### What you have to do
Select all lines with the string "scene" in them, and copy those lines.

==== Dataset excerpt

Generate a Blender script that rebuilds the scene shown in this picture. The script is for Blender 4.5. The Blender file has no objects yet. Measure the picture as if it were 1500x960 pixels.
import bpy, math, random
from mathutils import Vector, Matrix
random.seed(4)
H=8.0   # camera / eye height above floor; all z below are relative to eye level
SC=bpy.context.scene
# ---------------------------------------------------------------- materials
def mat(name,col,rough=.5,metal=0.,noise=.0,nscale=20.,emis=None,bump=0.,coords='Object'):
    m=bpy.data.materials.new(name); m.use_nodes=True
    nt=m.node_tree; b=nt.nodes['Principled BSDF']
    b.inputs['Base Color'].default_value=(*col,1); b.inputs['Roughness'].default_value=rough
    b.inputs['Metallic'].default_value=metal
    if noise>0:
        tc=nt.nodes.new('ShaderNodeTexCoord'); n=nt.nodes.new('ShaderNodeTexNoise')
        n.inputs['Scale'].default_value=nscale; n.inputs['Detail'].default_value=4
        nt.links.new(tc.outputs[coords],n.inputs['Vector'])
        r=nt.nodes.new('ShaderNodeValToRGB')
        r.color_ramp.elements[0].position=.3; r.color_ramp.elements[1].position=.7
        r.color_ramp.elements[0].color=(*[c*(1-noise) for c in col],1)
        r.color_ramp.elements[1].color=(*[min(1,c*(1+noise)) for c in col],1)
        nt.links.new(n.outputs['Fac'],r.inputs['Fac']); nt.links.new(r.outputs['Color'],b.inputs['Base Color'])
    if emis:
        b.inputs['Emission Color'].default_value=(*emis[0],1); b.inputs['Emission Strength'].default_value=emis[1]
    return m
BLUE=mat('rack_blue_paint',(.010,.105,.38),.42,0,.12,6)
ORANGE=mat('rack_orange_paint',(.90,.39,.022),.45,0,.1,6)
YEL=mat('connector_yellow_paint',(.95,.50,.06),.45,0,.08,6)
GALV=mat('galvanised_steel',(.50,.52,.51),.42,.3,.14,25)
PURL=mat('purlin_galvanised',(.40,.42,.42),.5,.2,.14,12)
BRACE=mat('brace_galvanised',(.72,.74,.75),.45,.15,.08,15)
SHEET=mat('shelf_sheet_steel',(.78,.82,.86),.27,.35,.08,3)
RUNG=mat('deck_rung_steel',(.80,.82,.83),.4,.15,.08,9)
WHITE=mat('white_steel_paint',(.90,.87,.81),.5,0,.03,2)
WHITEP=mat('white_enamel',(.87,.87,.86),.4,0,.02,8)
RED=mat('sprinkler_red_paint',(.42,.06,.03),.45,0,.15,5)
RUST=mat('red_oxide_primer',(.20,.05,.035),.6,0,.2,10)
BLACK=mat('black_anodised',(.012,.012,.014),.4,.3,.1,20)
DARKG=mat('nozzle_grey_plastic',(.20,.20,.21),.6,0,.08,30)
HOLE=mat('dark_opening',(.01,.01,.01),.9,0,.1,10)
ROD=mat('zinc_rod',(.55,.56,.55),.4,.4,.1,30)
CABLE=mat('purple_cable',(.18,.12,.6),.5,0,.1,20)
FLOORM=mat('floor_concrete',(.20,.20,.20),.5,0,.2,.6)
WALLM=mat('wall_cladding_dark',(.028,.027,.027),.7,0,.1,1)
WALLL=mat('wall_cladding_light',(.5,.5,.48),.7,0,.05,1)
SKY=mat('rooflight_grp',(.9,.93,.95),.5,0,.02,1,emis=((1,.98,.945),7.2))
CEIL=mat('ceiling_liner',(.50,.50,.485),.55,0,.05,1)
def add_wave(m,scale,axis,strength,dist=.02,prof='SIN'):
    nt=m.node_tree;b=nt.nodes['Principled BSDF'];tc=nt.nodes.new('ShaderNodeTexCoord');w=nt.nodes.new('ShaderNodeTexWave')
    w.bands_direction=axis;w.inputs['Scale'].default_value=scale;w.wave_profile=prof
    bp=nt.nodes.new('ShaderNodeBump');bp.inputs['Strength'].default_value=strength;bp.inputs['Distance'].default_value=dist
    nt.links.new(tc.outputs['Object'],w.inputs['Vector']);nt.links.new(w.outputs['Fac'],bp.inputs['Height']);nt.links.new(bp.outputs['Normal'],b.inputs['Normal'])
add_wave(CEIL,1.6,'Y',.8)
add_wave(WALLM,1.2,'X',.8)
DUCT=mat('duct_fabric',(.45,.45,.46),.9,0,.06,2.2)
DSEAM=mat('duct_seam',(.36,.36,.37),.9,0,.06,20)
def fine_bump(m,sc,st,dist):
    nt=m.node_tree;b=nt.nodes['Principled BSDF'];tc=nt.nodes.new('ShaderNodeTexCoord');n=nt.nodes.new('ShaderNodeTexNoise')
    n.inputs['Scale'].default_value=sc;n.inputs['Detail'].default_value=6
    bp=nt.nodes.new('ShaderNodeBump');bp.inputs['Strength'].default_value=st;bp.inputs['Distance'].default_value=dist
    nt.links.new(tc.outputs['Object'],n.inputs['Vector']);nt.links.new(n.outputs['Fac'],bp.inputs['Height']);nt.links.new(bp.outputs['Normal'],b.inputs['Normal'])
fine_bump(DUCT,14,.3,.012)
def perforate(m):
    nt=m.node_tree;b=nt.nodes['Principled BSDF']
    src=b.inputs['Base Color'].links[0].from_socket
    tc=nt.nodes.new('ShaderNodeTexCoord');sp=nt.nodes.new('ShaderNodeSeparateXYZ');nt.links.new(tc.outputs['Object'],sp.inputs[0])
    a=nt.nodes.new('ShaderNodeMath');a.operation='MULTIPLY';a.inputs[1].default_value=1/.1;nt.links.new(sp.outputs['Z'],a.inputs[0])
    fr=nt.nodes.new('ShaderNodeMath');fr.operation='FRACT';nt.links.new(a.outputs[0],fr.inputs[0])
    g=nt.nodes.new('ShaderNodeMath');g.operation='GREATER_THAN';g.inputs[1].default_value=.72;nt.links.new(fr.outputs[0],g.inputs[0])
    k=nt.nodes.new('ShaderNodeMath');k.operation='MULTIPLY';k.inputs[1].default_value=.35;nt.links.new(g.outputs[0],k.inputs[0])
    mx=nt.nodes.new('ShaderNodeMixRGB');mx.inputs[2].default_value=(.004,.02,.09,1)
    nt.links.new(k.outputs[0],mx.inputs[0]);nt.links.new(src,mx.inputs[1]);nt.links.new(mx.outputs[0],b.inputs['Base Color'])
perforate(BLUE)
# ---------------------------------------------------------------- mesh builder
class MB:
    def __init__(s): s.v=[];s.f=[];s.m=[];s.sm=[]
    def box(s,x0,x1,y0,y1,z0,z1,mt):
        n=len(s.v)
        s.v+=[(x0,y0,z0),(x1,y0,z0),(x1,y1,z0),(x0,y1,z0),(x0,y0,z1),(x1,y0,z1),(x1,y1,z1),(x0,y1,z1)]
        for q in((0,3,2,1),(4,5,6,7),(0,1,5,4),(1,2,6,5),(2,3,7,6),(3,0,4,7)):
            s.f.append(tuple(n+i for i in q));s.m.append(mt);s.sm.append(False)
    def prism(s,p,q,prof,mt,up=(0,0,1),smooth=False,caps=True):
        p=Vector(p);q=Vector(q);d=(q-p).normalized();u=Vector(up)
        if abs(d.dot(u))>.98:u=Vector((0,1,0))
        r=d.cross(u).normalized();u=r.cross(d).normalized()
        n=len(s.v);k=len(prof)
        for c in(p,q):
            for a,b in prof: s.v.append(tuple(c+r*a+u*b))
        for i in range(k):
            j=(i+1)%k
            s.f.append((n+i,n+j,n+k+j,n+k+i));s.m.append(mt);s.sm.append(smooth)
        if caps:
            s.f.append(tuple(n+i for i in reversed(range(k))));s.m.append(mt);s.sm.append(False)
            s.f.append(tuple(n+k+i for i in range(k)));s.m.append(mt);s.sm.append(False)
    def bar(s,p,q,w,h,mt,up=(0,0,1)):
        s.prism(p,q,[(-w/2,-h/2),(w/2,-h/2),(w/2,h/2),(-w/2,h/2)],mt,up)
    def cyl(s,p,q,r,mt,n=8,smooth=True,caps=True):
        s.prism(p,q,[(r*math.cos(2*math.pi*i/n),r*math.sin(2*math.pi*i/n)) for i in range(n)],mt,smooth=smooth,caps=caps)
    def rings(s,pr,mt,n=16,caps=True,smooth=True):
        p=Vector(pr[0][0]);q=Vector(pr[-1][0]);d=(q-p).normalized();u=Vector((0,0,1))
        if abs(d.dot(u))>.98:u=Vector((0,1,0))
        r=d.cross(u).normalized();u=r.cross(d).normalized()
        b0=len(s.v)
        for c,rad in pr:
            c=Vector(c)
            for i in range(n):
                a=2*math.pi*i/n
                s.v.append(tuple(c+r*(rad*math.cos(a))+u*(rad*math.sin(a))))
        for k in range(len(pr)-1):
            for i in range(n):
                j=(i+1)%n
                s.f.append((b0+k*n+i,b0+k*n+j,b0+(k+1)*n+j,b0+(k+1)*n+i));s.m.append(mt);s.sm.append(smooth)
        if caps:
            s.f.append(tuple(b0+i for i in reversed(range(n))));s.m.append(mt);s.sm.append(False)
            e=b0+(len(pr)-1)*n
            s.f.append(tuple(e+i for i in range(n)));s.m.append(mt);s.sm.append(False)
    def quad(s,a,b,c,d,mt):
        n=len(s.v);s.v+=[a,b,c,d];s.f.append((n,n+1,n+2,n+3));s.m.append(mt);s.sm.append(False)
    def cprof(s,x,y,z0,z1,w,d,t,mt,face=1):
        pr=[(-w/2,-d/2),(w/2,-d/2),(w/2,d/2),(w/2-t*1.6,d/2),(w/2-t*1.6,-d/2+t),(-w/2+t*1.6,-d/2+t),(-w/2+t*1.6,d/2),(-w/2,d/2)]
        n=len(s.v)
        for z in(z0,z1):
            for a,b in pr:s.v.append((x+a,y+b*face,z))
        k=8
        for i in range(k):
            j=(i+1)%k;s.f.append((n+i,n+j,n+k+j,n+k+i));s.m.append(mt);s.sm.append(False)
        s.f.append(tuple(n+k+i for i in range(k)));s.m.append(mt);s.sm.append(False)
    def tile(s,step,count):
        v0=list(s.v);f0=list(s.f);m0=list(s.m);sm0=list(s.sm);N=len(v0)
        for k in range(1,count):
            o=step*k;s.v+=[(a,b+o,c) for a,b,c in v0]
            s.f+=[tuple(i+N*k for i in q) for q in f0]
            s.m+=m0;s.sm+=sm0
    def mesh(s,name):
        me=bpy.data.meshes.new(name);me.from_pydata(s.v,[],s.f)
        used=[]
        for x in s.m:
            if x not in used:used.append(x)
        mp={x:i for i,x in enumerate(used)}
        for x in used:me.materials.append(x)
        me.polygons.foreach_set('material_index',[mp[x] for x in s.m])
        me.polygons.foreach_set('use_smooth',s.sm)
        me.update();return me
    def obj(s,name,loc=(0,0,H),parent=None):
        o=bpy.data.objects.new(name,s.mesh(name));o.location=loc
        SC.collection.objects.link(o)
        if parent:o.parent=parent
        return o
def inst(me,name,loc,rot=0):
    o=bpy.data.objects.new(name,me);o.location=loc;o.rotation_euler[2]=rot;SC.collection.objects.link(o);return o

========

### Solved exercise
Generate a Blender script that rebuilds the scene shown in this picture. The script is for Blender 4.5. The Blender file has no objects yet. Measure the picture as if it were 1500x960 pixels.
SC=bpy.context.scene